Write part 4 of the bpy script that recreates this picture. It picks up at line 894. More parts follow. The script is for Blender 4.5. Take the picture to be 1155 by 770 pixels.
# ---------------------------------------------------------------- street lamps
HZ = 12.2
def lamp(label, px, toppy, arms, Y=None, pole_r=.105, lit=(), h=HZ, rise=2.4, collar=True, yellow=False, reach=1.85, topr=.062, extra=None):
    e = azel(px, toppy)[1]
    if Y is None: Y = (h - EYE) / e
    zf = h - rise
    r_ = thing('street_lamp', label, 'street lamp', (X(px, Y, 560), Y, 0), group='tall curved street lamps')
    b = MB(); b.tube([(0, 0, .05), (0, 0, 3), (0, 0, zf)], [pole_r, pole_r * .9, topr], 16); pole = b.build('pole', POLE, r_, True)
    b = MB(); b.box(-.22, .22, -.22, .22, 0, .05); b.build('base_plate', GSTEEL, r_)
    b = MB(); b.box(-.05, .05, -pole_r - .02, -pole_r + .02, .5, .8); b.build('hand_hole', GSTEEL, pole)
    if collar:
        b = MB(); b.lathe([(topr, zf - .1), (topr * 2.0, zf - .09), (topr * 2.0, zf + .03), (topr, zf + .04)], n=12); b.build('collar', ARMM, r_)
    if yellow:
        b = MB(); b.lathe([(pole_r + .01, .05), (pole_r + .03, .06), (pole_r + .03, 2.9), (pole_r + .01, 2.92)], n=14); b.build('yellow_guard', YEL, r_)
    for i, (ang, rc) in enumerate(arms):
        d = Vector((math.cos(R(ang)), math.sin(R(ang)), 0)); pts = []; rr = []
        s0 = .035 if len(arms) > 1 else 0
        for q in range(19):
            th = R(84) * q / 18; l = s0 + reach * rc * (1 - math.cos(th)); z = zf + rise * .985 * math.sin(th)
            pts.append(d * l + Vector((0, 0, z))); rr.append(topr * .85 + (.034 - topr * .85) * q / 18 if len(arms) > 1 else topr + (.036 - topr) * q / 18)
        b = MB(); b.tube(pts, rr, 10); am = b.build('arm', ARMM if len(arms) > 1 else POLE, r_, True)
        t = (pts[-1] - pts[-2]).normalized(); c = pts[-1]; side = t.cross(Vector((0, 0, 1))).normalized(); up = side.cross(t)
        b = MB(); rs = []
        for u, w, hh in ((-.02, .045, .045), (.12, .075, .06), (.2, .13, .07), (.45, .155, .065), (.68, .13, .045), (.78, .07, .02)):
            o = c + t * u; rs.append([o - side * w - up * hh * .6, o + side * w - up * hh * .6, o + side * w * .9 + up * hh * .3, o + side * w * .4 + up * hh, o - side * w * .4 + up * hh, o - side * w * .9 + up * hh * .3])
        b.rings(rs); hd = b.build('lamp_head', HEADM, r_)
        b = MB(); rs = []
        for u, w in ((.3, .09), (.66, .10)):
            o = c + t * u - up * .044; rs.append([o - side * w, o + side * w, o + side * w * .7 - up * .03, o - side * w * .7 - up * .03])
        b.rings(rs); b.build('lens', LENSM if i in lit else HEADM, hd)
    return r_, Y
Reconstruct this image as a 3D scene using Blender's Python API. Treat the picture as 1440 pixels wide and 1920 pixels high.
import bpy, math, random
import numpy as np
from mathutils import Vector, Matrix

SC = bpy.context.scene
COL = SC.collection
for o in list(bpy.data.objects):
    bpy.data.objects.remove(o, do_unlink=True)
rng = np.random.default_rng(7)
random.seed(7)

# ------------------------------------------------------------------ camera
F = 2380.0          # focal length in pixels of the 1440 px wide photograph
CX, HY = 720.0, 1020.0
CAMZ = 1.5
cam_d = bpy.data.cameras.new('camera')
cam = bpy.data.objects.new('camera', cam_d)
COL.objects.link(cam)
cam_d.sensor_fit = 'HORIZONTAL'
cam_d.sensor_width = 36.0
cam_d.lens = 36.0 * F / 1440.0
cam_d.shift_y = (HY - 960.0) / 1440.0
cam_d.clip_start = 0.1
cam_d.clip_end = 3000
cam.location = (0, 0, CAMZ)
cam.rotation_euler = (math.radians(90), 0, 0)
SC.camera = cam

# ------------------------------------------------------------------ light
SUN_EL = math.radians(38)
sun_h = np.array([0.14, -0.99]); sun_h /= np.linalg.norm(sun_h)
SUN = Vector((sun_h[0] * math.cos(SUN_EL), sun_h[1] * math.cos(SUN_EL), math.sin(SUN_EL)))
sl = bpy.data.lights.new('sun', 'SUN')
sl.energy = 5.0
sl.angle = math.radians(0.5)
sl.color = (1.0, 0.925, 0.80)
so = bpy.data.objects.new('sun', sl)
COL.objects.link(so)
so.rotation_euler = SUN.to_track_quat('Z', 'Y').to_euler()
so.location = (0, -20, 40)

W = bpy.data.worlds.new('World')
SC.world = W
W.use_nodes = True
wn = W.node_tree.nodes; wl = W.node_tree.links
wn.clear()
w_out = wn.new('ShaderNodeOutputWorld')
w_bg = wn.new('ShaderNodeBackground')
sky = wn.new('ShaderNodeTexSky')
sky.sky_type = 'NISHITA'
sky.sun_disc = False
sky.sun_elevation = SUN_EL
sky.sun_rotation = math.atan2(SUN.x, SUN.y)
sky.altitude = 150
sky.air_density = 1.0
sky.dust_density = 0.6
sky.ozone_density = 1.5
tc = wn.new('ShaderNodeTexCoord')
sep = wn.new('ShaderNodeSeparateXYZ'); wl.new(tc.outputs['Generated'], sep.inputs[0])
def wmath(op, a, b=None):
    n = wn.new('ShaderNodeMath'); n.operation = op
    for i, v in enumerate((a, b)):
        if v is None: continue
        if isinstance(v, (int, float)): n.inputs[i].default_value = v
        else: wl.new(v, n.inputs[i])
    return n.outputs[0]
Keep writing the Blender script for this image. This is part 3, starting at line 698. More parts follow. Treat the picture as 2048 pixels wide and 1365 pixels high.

○ ○ ○ ○

● **STATED EXERCISE**: Nothing should be left out: return all of the records exactly.

● **CORRECT RESPONSE**:
Write part 4 of the bpy script that recreates this picture. It picks up at line 894. More parts follow. The script is for Blender 4.5. Take the picture to be 1155 by 770 pixels.
# ---------------------------------------------------------------- street lamps
HZ = 12.2
def lamp(label, px, toppy, arms, Y=None, pole_r=.105, lit=(), h=HZ, rise=2.4, collar=True, yellow=False, reach=1.85, topr=.062, extra=None):
    e = azel(px, toppy)[1]
    if Y is None: Y = (h - EYE) / e
    zf = h - rise
    r_ = thing('street_lamp', label, 'street lamp', (X(px, Y, 560), Y, 0), group='tall curved street lamps')
    b = MB(); b.tube([(0, 0, .05), (0, 0, 3), (0, 0, zf)], [pole_r, pole_r * .9, topr], 16); pole = b.build('pole', POLE, r_, True)
    b = MB(); b.box(-.22, .22, -.22, .22, 0, .05); b.build('base_plate', GSTEEL, r_)
    b = MB(); b.box(-.05, .05, -pole_r - .02, -pole_r + .02, .5, .8); b.build('hand_hole', GSTEEL, pole)
    if collar:
        b = MB(); b.lathe([(topr, zf - .1), (topr * 2.0, zf - .09), (topr * 2.0, zf + .03), (topr, zf + .04)], n=12); b.build('collar', ARMM, r_)
    if yellow:
        b = MB(); b.lathe([(pole_r + .01, .05), (pole_r + .03, .06), (pole_r + .03, 2.9), (pole_r + .01, 2.92)], n=14); b.build('yellow_guard', YEL, r_)
    for i, (ang, rc) in enumerate(arms):
        d = Vector((math.cos(R(ang)), math.sin(R(ang)), 0)); pts = []; rr = []
        s0 = .035 if len(arms) > 1 else 0
        for q in range(19):
            th = R(84) * q / 18; l = s0 + reach * rc * (1 - math.cos(th)); z = zf + rise * .985 * math.sin(th)
            pts.append(d * l + Vector((0, 0, z))); rr.append(topr * .85 + (.034 - topr * .85) * q / 18 if len(arms) > 1 else topr + (.036 - topr) * q / 18)
        b = MB(); b.tube(pts, rr, 10); am = b.build('arm', ARMM if len(arms) > 1 else POLE, r_, True)
        t = (pts[-1] - pts[-2]).normalized(); c = pts[-1]; side = t.cross(Vector((0, 0, 1))).normalized(); up = side.cross(t)
        b = MB(); rs = []
        for u, w, hh in ((-.02, .045, .045), (.12, .075, .06), (.2, .13, .07), (.45, .155, .065), (.68, .13, .045), (.78, .07, .02)):
            o = c + t * u; rs.append([o - side * w - up * hh * .6, o + side * w - up * hh * .6, o + side * w * .9 + up * hh * .3, o + side * w * .4 + up * hh, o - side * w * .4 + up * hh, o - side * w * .9 + up * hh * .3])
        b.rings(rs); hd = b.build('lamp_head', HEADM, r_)
        b = MB(); rs = []
        for u, w in ((.3, .09), (.66, .10)):
            o = c + t * u - up * .044; rs.append([o - side * w, o + side * w, o + side * w * .7 - up * .03, o - side * w * .7 - up * .03])
        b.rings(rs); b.build('lens', LENSM if i in lit else HEADM, hd)
    return r_, Y
Reconstruct this image as a 3D scene using Blender's Python API. Treat the picture as 1440 pixels wide and 1920 pixels high.
import bpy, math, random
import numpy as np
from mathutils import Vector, Matrix

SC = bpy.context.scene
COL = SC.collection
for o in list(bpy.data.objects):
    bpy.data.objects.remove(o, do_unlink=True)
rng = np.random.default_rng(7)
random.seed(7)

# ------------------------------------------------------------------ camera
F = 2380.0          # focal length in pixels of the 1440 px wide photograph
CX, HY = 720.0, 1020.0
CAMZ = 1.5
cam_d = bpy.data.cameras.new('camera')
cam = bpy.data.objects.new('camera', cam_d)
COL.objects.link(cam)
cam_d.sensor_fit = 'HORIZONTAL'
cam_d.sensor_width = 36.0
cam_d.lens = 36.0 * F / 1440.0
cam_d.shift_y = (HY - 960.0) / 1440.0
cam_d.clip_start = 0.1
cam_d.clip_end = 3000
cam.location = (0, 0, CAMZ)
cam.rotation_euler = (math.radians(90), 0, 0)
SC.camera = cam

# ------------------------------------------------------------------ light
SUN_EL = math.radians(38)
sun_h = np.array([0.14, -0.99]); sun_h /= np.linalg.norm(sun_h)
SUN = Vector((sun_h[0] * math.cos(SUN_EL), sun_h[1] * math.cos(SUN_EL), math.sin(SUN_EL)))
sl = bpy.data.lights.new('sun', 'SUN')
sl.energy = 5.0
sl.angle = math.radians(0.5)
sl.color = (1.0, 0.925, 0.80)
so = bpy.data.objects.new('sun', sl)
COL.objects.link(so)
so.rotation_euler = SUN.to_track_quat('Z', 'Y').to_euler()
so.location = (0, -20, 40)

W = bpy.data.worlds.new('World')
SC.world = W
W.use_nodes = True
wn = W.node_tree.nodes; wl = W.node_tree.links
wn.clear()
w_out = wn.new('ShaderNodeOutputWorld')
w_bg = wn.new('ShaderNodeBackground')
sky = wn.new('ShaderNodeTexSky')
sky.sky_type = 'NISHITA'
sky.sun_disc = False
sky.sun_elevation = SUN_EL
sky.sun_rotation = math.atan2(SUN.x, SUN.y)
sky.altitude = 150
sky.air_density = 1.0
sky.dust_density = 0.6
sky.ozone_density = 1.5
tc = wn.new('ShaderNodeTexCoord')
sep = wn.new('ShaderNodeSeparateXYZ'); wl.new(tc.outputs['Generated'], sep.inputs[0])
def wmath(op, a, b=None):
    n = wn.new('ShaderNodeMath'); n.operation = op
    for i, v in enumerate((a, b)):
        if v is None: continue
        if isinstance(v, (int, float)): n.inputs[i].default_value = v
        else: wl.new(v, n.inputs[i])
    return n.outputs[0]
Keep writing the Blender script for this image. This is part 3, starting at line 698. More parts follow. Treat the picture as 2048 pixels wide and 1365 pixels high.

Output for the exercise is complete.